Annoying Ways People Use Sources: Reflection

Have you ever been reading an article, read something that was really interesting to you, and you wanted to learn more about it? Maybe you just wanted to know where the writer got it, or maybe you wanted to include it in something that you were working on, but you didn’t know where the writer got the information? So you go looking through the essay to try and find the source. But, where is it? This is called, “I Can’t Find the Stupid Link.”

I know I am guilty of this for sure, and I’m sure there are many others that are guilty of this as well. The author used a relationship between websites and links to better explain this. You are on a website and you find something you want to learn more about so you look for an “About Us” or “More Information” or “FAQ” link, but it is no where to be found. You’ve looked at the top of the page, the bottom, the right and the left side, but you cant find the stupid link!

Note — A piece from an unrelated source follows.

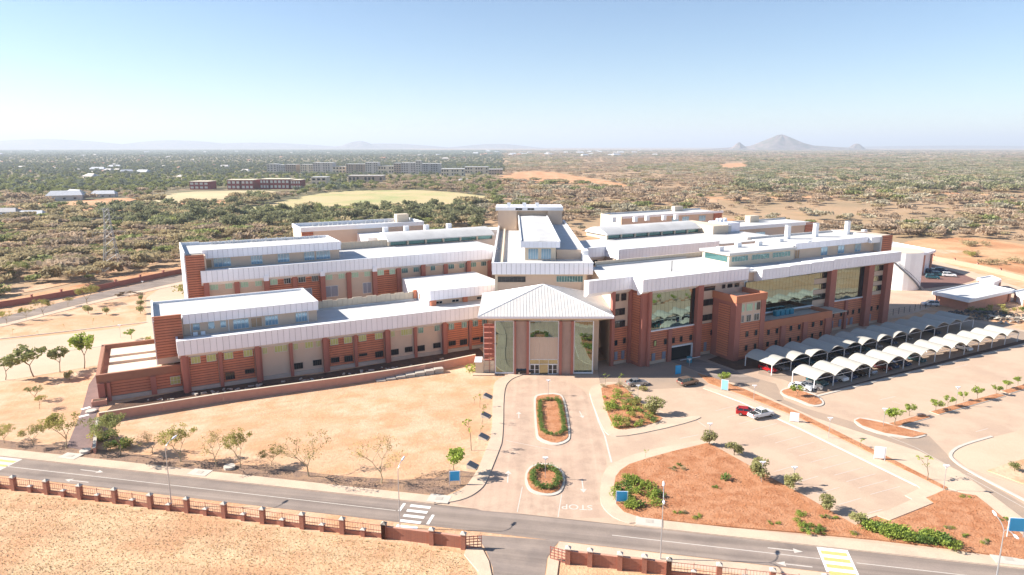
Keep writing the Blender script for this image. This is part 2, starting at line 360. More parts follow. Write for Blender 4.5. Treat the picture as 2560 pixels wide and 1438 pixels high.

Similarly, a reader might be reading something and have a quick internal questions about it: Where can I learn more about this? Who researched this? Can I read this article myself? Just like when we are looking through a website, this reader is looking to find a quick answer to their question! The easiest way to solve this problem is to either look at the information in the citation, or skim the references or works cited section.

Sometimes it’s not as easy as it sounds, and I will say myself that many times I have just included things with no reference or source to back it up. It happens. There’s fixes, and now I know how I can fix my mistake! (:

This article taught me a lot about fixing my mistakes, and there are definitely other things that I am guilty of doing. One last thing that I am definitely guilty of “Am I in the Right Movie?”

You have a paper due at 12:00. It’s 11:30 and you’re just sitting down to start writing. You have an idea and you think it is going to go great. You get the first paragraph done and it goes just as expected. You begin the second paragraph and you find out, the words sounded better in your head. You think maybe throwing in a quote would help with the flow, but instead it just makes it sound like nails in a chalkboard. It’s like sitting in a movie theater. You’re there to see The Grinch, and all of the sudden High School Musical 3 comes on. This is not what you had planned.

This article gave examples on some of the most annoying ways people have used sources in their writing, but they also included ways that these annoyances can be fixed. Sometimes you’re writing and you don’t know how to incorporate a source so you just throw it in, other times you know how to incorporate the source but you just don’t care. Either way, this article will help you fix it.